No deja de ser penosamente instructivo que el mismo día en que tocaba celebrar un nuevo aniversario de la Declaración Universal de los Derechos Humanos (1948), nos tengamos que ver con la pieza oratoria que el presidente Barack Obama pronunció en Oslo.
El flamante premio Nobel de la Paz ha hecho saber al mundo que debemos contarlo entre los defensores de la “guerra justa”, cuyos requisitos –esto no lo dijo– fueron establecidos allá por el siglo XIII. El problema, desde entonces, han sido precisamente las guerras justas, no en la teoría sino en la práctica. Imbuido un jefe militar de la creencia de que está librando una guerra justa, ¿quién lo va a parar?
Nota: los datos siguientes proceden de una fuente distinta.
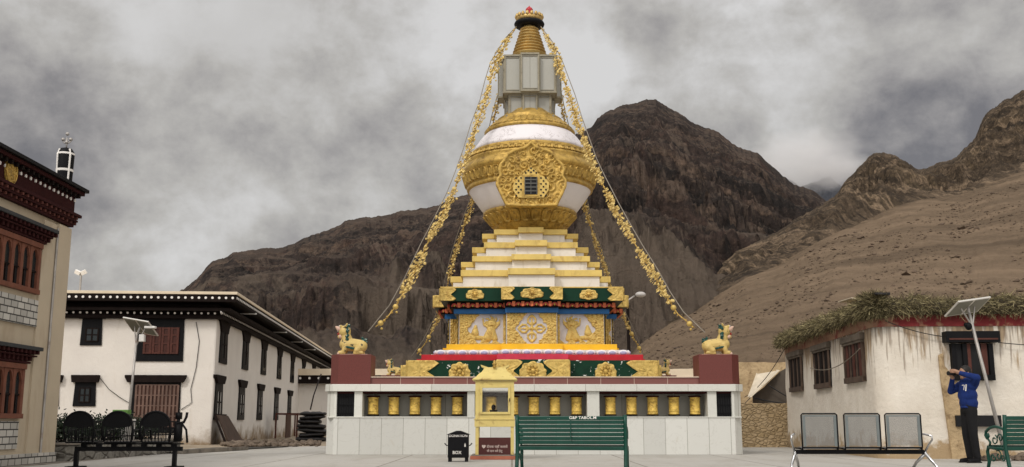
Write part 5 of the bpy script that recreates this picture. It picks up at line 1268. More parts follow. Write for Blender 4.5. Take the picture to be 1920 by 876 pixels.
# rubble strip, stones
def stones(name, n, fn, r0, r1, mat, seed, **kw):
    rr = random.Random(seed); b = M()
    for _ in range(n):
        x, y = fn(rr); r = rr.uniform(r0, r1); T_ = Matrix.Rotation(rr.uniform(0, 3), 3, 'Z')
        n0 = len(b.v); b.ball((x, y, r*.35), r, 7, sc=(1, rr.uniform(.6, 1), rr.uniform(.45, .8)), T=T_)
        for i in range(n0, len(b.v)): v = b.v[i]; b.v[i] = (v[0]+rr.uniform(-.14,.14)*r, v[1]+rr.uniform(-.14,.14)*r, v[2]+rr.uniform(-.14,.14)*r)
    return b.build(name, mat, **kw)
stn = pm('rubble_stone', (.13,.10,.075), .95, 0, .45, 2, .5, 20)
def strip(rr):
    px = rr.uniform(425, 600); q = onground(px, rr.uniform(828, 838)); return q[0], q[1]
stones('rubble', 260, strip, .03, .13, stn, 2, kind='stuff')
def heap(rr):
    q = onground(rr.gauss(455, 14), rr.uniform(834, 838.5)); return q[0], q[1]
stones('rubble_heap', 90, heap, .06, .17, stn, 3, kind='stuff')

# ================================================================ PLANTER WITH HEDGE (left)
sw = empty('low_stone_wall', (-9.0, 24, 0), label='low grey rubble wall of the planting bed beside the beige building', cat='wall')
b = M(); b.prism([(-9.0, 21.25), (-8.55, 27.2), (-12.3, 27.4), (-12.3, 21.25)], lambda x, y: (x, y, -.05), lambda x, y: (x, y, .32)); b.build('masonry', rubblewall, sw, bevel=.02)
b = M(); b.prism([(-8.96, 21.2), (-8.51, 27.25), (-12.3, 27.45), (-12.3, 21.2)], lambda x, y: (x, y, .323), lambda x, y: (x, y, .37)); b.build('coping', concrete_dark, sw, bevel=.01)
rr = random.Random(9)
labs = ['nearest the beige wall', 'behind the left fan backed seat', 'behind the middle fan backed seat', 'right of the white post', 'at the far end of the bed']
for k, (x, y) in enumerate([(-9.5,22.0),(-9.45,23.2),(-9.35,24.4),(-9.2,25.6),(-9.42,26.7)]):
    s_ = empty('hedge_shrub', (x, y, .37), label='low flowering shrub in the planting bed, '+labs[k], cat='shrub', group='shrubs in the planting bed')
    b = M(); st = M(); fl = M()
    for _ in range(34):
        tip = Vector((x+rr.uniform(-.32,.32), y+rr.uniform(-.6,.6), .37+rr.uniform(.25,.50))); st.tube([(x+rr.uniform(-.15,.15), y+rr.uniform(-.3,.3), .37), tip], .008, 4)
        for _ in range(34):
            c = tip+Vector((rr.gauss(0,.10), rr.gauss(0,.12), rr.gauss(-.10,.10))); u_ = Vector((rr.gauss(0,1), rr.gauss(0,1), rr.gauss(0,1))).normalized()*.04; v_ = u_.orthogonal().normalized()*.018; b.add([c-u_, c+v_, c+u_, c-v_], [(0,1,2,3)])
    for _ in range(40):
        c = Vector((x+rr.uniform(-.3,.3), y+rr.uniform(-.55,.55), .37+rr.uniform(.08,.42))); u_ = Vector((rr.gauss(0,1), rr.gauss(0,1), rr.gauss(0,1))).normalized()*.03; v_ = u_.orthogonal().normalized()*.022; fl.add([c-u_, c+v_, c+u_, c-v_], [(0,1,2,3)])
    b.build('foliage', leafm, s_); st.build('stem', dark, s_); fl.build('blossom', petalw, s_)
rl = empty('bed_railing', (-8.95, 21.4, .37), label='dark iron railing along the planting bed edge', cat='railing')
b = M(); A = Vector((-9.03, 21.5, .37)); B = Vector((-8.60, 27.0, .37))
for h in (.10, .42): b.bar(A+Vector((0,0,h)), B+Vector((0,0,h)), .025, .03)
b.build('rail', black, rl); b = M()
for k in range(61):
    q = A.lerp(B, k/60); b.bar(q+Vector((0,0,.0)), q+Vector((0,0,.44)), .012, .012, up=(1,0,0))
b.build('baluster_row', black, rl)
q = P(239, 800, 24.6); b = M(); b.box(q[0]-.14, q[0]+.14, 24.5, 24.75, .2, Zp(786, 24.6)); b.build('white_post', white, None, bevel=.01, label='short square white post among the shrubs', cat='post')
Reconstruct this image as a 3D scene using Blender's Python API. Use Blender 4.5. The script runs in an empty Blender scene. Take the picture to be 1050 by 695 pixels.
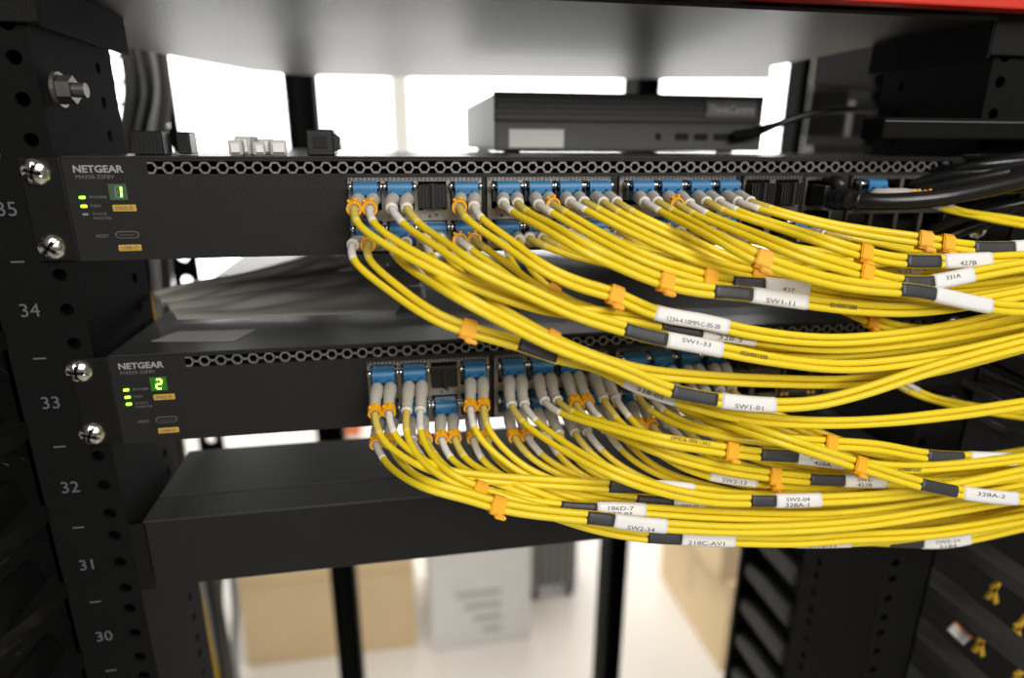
import bpy, bmesh, math, random
import numpy as np
from mathutils import Vector, Matrix
random.seed(7)
C = bpy.context.scene.collection
S = bpy.context.scene

# ------------------------------------------------------------------ camera
CAM = np.array([-0.08484, -0.30652, 0.05023])
F = 646.95
RM = np.array([[0.98392927, -0.17849762, 0.00466738],
               [-0.04832381, -0.29135624, -0.9553933],
               [0.1718953, 0.93981388, -0.29529962]])   # rows: image right, image down, forward
cd = bpy.data.cameras.new('camera'); cam = bpy.data.objects.new('camera', cd); C.objects.link(cam)
m = Matrix([[RM[0][i], -RM[1][i], -RM[2][i], CAM[i]] for i in range(3)] + [[0, 0, 0, 1]])
cam.matrix_world = m
cd.sensor_width = 36; cd.lens = F / 1050 * 36; cd.clip_start = 0.005; cd.clip_end = 50
cd.dof.use_dof = True; cd.dof.focus_distance = 0.278; cd.dof.aperture_fstop = 4.1
S.camera = cam
S.view_settings.view_transform = 'Standard'; S.view_settings.look = 'None'
S.view_settings.gamma = 1; S.view_settings.use_curve_mapping = False
S.view_settings.exposure = 0.0

# ------------------------------------------------------------------ light
w = bpy.data.worlds.new('world'); S.world = w; w.use_nodes = True
w.node_tree.nodes['Background'].inputs[0].default_value = (1.0, 0.97, 0.93, 1)
w.node_tree.nodes['Background'].inputs[1].default_value = 0.09
def area(name, loc, target, size, power, col=(1, .97, .92), sy=None):
    l = bpy.data.lights.new(name, 'AREA'); l.energy = power; l.color = col; l.size = size
    if sy: l.shape = 'RECTANGLE'; l.size_y = sy
    o = bpy.data.objects.new(name, l); C.objects.link(o); o.location = loc
    o.rotation_euler = (Vector(target) - Vector(loc)).to_track_quat('-Z', 'Y').to_euler()
    return o
area('ceiling_lamp_aisle', (0.30, -1.3, 1.1), (0.1, 0, -0.05), 1.4, 17, sy=0.5)
area('added_fill_far_aisle', (0.5, -2.3, .9), (0.1, 0, -0.05), 1.4, 36, sy=0.5)  # added fill from a lower angle, for flatter frontal light
area('ceiling_lamp_room', (0.2, 2.6, 1.3), (0.2, 2.4, -1.6), 1.6, 50)
area('added_fill_behind_rack', (0.1, 0.95, 1.3), (0.1, 1.8, -1.6), 1.2, 55)  # added fill that brightens the box fronts behind the rack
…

Tenemos mucha y muy triste experiencia al respecto.
A juzgar por la pieza oratoria de Oslo, bien se ve que Obama es un avezado jurista, que sabe matizar, que trata de hacerse entender, que procura mostrarse ecuánime, pero precisamente por ello el resultado se puede considerar más inquietante que la impetuosa tosquedad de su predecesor, el cristiano renacido George W. Bush. No debo ocultar mi preocupación. Junto al oscurantismo religioso, nos ronda otro no menos deletéreo, de orden puramente intelectual, de mal pronóstico también. ¿Se puede confundir el ejemplo de Mohadas Gandhi o de Martin Luther King, hombres grandes de verdad, con… el de Ronald Reagan? Obama acaba de hacerlo, con naturalidad pasmosa.